During the flight, Professor Hawking's aides lifted him out of his chair and placed him gently on the floor of the plane during the sharply angled climb into the sky, in preparation for the first plunge.
The jet's interior was padded to protect the weightless fliers and equipped with cameras to record their adventure.
"We had a wonderful time. It was incredible, far beyond our expectations," said Peter Diamandis, chairman and CEO of Zero Gravity Corporation.
"The doctors felt he was in tremendous condition. His heart rate, blood pressure, oxygen levels were all normal and perfect," Mr Diamandis said.
Prof Hawking, 65, is one of the best-known theoretical physicists of his generation. Some of his groundbreaking work focuses on black holes and on the origins of the Universe.

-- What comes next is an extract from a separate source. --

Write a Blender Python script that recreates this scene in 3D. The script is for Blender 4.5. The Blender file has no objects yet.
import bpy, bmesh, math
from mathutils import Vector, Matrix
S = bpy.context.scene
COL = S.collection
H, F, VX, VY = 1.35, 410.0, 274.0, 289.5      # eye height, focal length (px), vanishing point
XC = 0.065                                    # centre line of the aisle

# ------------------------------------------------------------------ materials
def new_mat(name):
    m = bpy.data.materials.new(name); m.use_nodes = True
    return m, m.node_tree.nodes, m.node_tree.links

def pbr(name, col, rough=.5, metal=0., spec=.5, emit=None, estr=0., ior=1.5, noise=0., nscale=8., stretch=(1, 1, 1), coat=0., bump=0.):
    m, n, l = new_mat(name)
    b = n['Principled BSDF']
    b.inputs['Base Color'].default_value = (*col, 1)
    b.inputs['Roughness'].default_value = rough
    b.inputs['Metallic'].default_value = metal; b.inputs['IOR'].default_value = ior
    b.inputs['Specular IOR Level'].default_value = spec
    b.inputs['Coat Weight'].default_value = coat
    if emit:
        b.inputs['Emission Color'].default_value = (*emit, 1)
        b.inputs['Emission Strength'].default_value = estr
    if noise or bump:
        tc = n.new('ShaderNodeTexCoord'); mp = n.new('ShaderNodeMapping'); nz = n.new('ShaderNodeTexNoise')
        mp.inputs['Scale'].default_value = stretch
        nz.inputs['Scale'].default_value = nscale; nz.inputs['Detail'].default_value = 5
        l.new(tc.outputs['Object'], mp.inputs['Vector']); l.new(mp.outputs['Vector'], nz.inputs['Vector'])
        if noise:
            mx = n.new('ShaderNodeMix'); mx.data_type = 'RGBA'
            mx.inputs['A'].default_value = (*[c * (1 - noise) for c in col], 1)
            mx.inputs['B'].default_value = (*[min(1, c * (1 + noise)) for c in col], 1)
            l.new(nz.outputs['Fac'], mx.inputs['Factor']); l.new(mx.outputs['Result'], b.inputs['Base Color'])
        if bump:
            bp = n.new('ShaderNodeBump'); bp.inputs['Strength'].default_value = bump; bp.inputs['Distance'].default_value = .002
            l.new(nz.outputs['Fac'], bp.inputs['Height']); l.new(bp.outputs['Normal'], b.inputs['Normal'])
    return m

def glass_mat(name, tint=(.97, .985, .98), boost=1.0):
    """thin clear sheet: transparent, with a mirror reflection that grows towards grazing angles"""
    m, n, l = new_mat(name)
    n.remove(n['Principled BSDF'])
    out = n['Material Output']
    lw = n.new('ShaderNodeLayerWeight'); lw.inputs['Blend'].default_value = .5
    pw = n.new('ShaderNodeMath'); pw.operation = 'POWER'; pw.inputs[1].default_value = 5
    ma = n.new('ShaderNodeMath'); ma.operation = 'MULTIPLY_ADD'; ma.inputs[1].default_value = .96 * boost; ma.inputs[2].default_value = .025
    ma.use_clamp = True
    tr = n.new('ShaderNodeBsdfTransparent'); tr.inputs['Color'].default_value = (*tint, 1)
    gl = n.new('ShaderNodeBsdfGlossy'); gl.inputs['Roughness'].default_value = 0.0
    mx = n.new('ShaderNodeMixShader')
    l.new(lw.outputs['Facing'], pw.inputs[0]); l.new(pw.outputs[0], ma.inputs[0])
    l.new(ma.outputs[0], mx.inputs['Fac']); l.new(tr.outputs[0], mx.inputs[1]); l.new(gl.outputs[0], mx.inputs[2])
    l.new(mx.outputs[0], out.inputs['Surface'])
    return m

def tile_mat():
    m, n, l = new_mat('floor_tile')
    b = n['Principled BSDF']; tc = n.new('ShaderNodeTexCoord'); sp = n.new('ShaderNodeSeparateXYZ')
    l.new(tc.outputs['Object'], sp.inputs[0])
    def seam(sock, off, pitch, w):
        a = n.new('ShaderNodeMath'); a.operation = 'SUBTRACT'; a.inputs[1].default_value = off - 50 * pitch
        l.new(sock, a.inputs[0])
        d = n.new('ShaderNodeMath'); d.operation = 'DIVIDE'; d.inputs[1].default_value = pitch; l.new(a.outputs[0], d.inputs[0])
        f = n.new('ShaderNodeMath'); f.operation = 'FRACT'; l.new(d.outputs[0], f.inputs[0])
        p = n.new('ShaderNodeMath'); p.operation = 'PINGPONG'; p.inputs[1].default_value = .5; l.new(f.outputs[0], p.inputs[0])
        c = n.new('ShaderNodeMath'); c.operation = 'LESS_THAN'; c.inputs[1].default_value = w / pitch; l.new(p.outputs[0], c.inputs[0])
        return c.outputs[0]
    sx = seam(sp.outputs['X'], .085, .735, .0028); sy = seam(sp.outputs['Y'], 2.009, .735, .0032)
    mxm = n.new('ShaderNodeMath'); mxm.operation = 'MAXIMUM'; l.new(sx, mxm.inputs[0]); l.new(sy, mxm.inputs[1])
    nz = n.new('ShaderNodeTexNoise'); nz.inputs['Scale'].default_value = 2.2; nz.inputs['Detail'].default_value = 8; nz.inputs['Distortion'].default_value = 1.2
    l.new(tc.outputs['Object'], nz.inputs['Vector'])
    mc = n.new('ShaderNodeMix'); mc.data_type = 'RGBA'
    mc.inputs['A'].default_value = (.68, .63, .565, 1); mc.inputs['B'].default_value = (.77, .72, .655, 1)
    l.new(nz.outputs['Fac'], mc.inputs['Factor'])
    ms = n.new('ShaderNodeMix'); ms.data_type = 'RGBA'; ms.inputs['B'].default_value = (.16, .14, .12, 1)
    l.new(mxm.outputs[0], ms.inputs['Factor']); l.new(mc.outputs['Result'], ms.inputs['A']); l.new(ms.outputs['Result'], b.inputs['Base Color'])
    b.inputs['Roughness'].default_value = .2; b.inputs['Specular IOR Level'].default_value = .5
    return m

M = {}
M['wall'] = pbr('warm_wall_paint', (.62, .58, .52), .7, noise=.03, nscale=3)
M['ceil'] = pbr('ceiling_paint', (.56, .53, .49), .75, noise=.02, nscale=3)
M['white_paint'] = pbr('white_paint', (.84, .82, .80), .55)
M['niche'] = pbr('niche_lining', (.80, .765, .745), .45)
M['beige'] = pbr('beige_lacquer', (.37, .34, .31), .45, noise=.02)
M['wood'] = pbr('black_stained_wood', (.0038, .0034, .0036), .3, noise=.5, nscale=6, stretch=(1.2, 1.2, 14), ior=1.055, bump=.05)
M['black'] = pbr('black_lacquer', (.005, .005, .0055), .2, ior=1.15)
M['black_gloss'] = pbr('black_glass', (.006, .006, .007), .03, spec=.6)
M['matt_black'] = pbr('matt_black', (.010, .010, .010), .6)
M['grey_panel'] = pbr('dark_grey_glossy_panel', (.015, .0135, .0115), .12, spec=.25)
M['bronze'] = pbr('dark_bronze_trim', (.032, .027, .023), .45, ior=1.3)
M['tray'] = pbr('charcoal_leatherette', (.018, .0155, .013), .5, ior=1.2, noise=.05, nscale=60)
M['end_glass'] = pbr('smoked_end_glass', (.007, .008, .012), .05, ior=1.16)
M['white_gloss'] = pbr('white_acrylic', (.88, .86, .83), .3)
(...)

He has at least one other motive for taking the weightless flight: he believes private space ventures are vital to reduce the cost of space tourism and make it accessible to a greater number of people.
"I think the human race doesn't have a future if it doesn't go into space," Professor Hawking earlier told the BBC News website.
He has a reservation for a sub-orbital flight with Sir Richard Branson's Virgin Galactic venture, scheduled to begin service in 2009.
In November last year, he told the BBC: "My next goal is to go into space; maybe Richard Branson will help me."
Virgin Galactic will own and operate at least five spaceships and two mother ships, and will charge £100,000 ($190,000) to carry passengers to an altitude of about 140km on sub-orbital space flights.